Maybe someone at the Missouri University conceived the idea of Hot-house Hogs, maybe Miss Alice, maybe Dan. Why couldn’t the hot house be used for farrowing and growing pigs? There was plenty of sunshine, heat from the furnace and plenty of water. If vegetables planted there thrived, why not hogs?
I found no account of the 1902 sale but there is a record of an annual one in 1905. “Owing to the inclement weather there was not a large crowd in attendance but those who did come, came for business.”
The names of the buyers of the pens were listed in the paper. there were 21 pens of which Horace Kingsbury bought 14.

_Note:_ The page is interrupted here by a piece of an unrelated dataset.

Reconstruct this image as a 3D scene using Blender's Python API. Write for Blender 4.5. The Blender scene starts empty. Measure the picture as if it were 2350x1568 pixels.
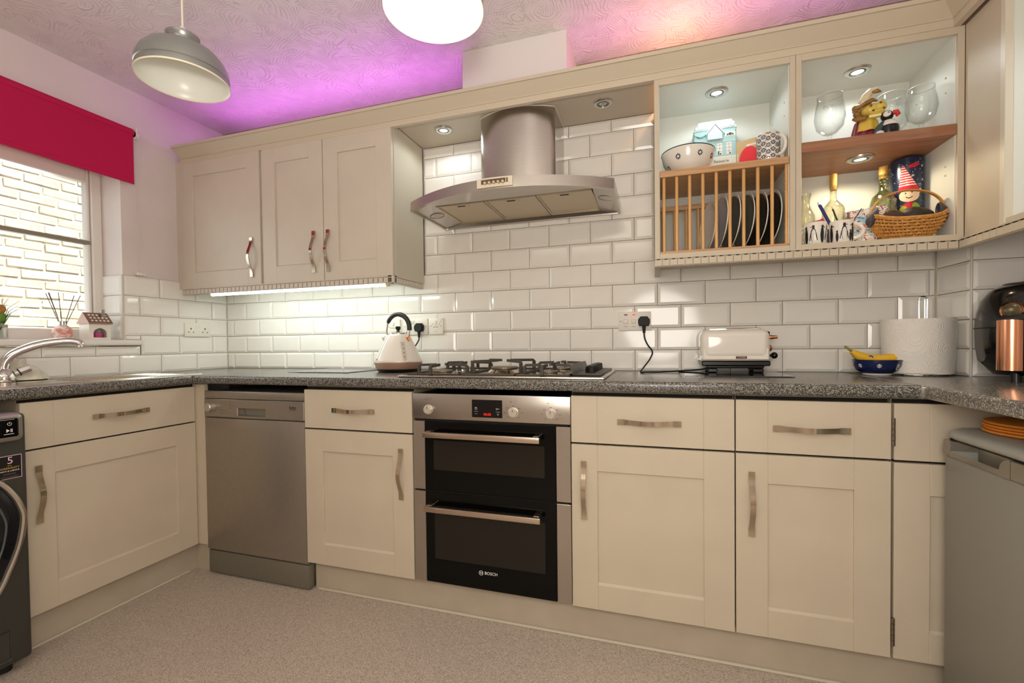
import bpy, bmesh, math, random
from mathutils import Matrix, Vector, noise
random.seed(7)
sc = bpy.context.scene
COL = sc.collection
PI = math.pi

# ---------------------------------------------------------------- camera, world, lights, exposure
def col(h):
    h = h.lstrip('#'); v = [int(h[i:i+2], 16) / 255 for i in (0, 2, 4)]
    return tuple(c / 12.92 if c <= .04045 else ((c + .055) / 1.055) ** 2.4 for c in v) + (1,)

CAM = Vector((2.5741, -2.1822, 1.0435))
yaw, pit, rol = .3055, -.019, -.0118
_R = Vector((math.cos(yaw), math.sin(yaw), 0)); _F = Vector((-math.sin(yaw), math.cos(yaw), 0)); _U = Vector((0, 0, 1))
Fw = _F * math.cos(pit) + _U * math.sin(pit); U2 = _U * math.cos(pit) - _F * math.sin(pit)
Rt = _R * math.cos(rol) + U2 * math.sin(rol); Up = U2 * math.cos(rol) - _R * math.sin(rol)
cd = bpy.data.cameras.new('camera'); cam = bpy.data.objects.new('camera', cd); COL.objects.link(cam)
mw = Matrix((Rt, Up, -Fw)).transposed().to_4x4(); mw.translation = CAM
cam.matrix_world = mw
cd.sensor_width = 36; cd.lens = 1036.91 * 36 / 2350; cd.shift_y = 24.53 / 2350; cd.clip_start = .02
sc.camera = cam

w = bpy.data.worlds.new('world'); sc.world = w; w.use_nodes = True
bg = w.node_tree.nodes['Background']
sky = w.node_tree.nodes.new('ShaderNodeTexSky'); sky.sky_type = 'NISHITA'
sky.sun_disc = False; sky.sun_elevation = math.radians(48); sky.sun_rotation = math.radians(80)
w.node_tree.links.new(sky.outputs[0], bg.inputs[0]); bg.inputs[1].default_value = .12
sc.view_settings.view_transform = 'Standard'; sc.view_settings.look = 'None'
sc.view_settings.gamma = 1; sc.view_settings.use_curve_mapping = False
sc.view_settings.exposure = 0.0

def lamp(name, kind, loc, power, color=(1, 1, 1), size=.1, sizey=None, direction=None, **kw):
    d = bpy.data.lights.new(name, kind); d.energy = power; d.color = color
    if kind == 'AREA':
        d.shape = 'RECTANGLE' if sizey else 'DISK'; d.size = size
        if sizey: d.size_y = sizey
    elif kind != 'SUN': d.shadow_soft_size = size
    for k, v in kw.items(): setattr(d, k, v)
    o = bpy.data.objects.new(name, d); COL.objects.link(o); o.location = loc
    if direction is not None: o.rotation_euler = Vector(direction).to_track_quat('-Z', 'Y').to_euler()
    return o
# sun on the brick wall outside the window
lamp('sun', 'SUN', (-1, 0, 5), 11.0, (1, .95, .86), direction=(-.42, -.30, -.85), angle=.01)
# the photographer's flash beside the camera, then two lamps added as fill
lamp('flash', 'POINT', CAM + Vector((.05, -.05, .16)), 42, (1, .955, .89), .32)
lamp('ceiling_fill', 'SPOT', CAM + Vector((.05, -.15, .20)), 62, (1, .965, .92), .08, direction=(-.25, .25, 1), spot_size=2.6, spot_blend=.8)  # extra upward spot, added to brighten the ceiling
lamp('rear_fill', 'AREA', (1.9, -3.0, 2.34), 22, (1, .91, .78), 1.6, 1.2, (0, .25, -1))  # unseen area fill added behind the camera, no fitting modelled
# daylight coming in through the window
lamp('window_daylight', 'AREA', (-.24, -1.2, 1.55), 7, (.93, .97, 1), .9, 1.0, (1, 0, -.1))
# colour LED strip lying on top of the wall cabinets behind the cornice
lamp('led_purple', 'AREA', (.95, -.17, 2.15), 3.3, (.64, .15, .80), 1.5, .03, (0, -.35, 1))
lamp('led_pink', 'AREA', (2.85, -.17, 2.15), 1.1, (.85, .25, .9), 1.3, .03, (0, -.35, 1))
lamp('led_amber', 'POINT', (2.68, -.14, 2.19), 1.5, (1, .5, .16), .03)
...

The only other Hot-house Hogs I ever heard of were raised scientifically in Alaska by the University of that state, sponsored by the the University of Iowa.
The project of Kinney and Odennell was quite primitive compared with the one in Alaska.
Rivercene's Treasures Auctioned
When the treasures of Rivercene, the old Joseph Kinney home in south Howard county were sold in 1948, the auction was memorable. Many people learned that fine household goods need not be a hundred years old to be classified as antiques which bring amazingly high prices. The late Opal Melton in her column, “My Say” in the Cooper County Record, described the event well. Excerpts follow:
“The weather was Missouri May-time at its best, the sun bright and the air brisk. A wrap felt good if you sat in the shade and the sun felt fine when you moved into it as rays slanted down from the west. And the crowd! Estimated at 600. A more intellectual and cultured group of that size seldom assembled in one body in the great out-of-doors. It was predominantly feminine and largely Missourian.
“The place and the people created an atmosphere I liked. The great brick and walnut mansion built in 1869 by Captain Kinney, owner of a fleet of steamboats, was filled with treasures from our own country and far lands. Many of the materials were brought great distances by steamboats and unloaded at Rivercene’s private dock just in front of the building site. The eleven mantels of gleaming Italian marble. The two walnut doors to the west parlor weigh 250 pounds each.
“Under the spell of the great house, the maple and tulip trees, the furnishings, a low-voiced audience, antiques sold high. You could understand distinctly every word of the auctioneer.
“A great deal of credit for the successful auction goes to the publicity from a half page feature story in the Kansas City Star and to the hundreds of visitors from all over the United States who have seen the house and its furnishings since it was opened in 1948 to the public.
“While eastern dealers doubtless helped to keep prices up through a day of spirited bidding from 10 in the morning until five in the afternoon, I noted that some of the most expensive pieces went to wheatpoor Kansas and not a few to Missourians.
“Mr. Charles van Ravenswaay, historian, author, collector, authority on old homes and Director of the Missouri Historical Society of St. Louis was one of the few Boonville buyers.”
Antiques leave many people cold but once bitten by the bug, it takes money to treat the fever. Rivercene during the auction was a likely place to get bitten.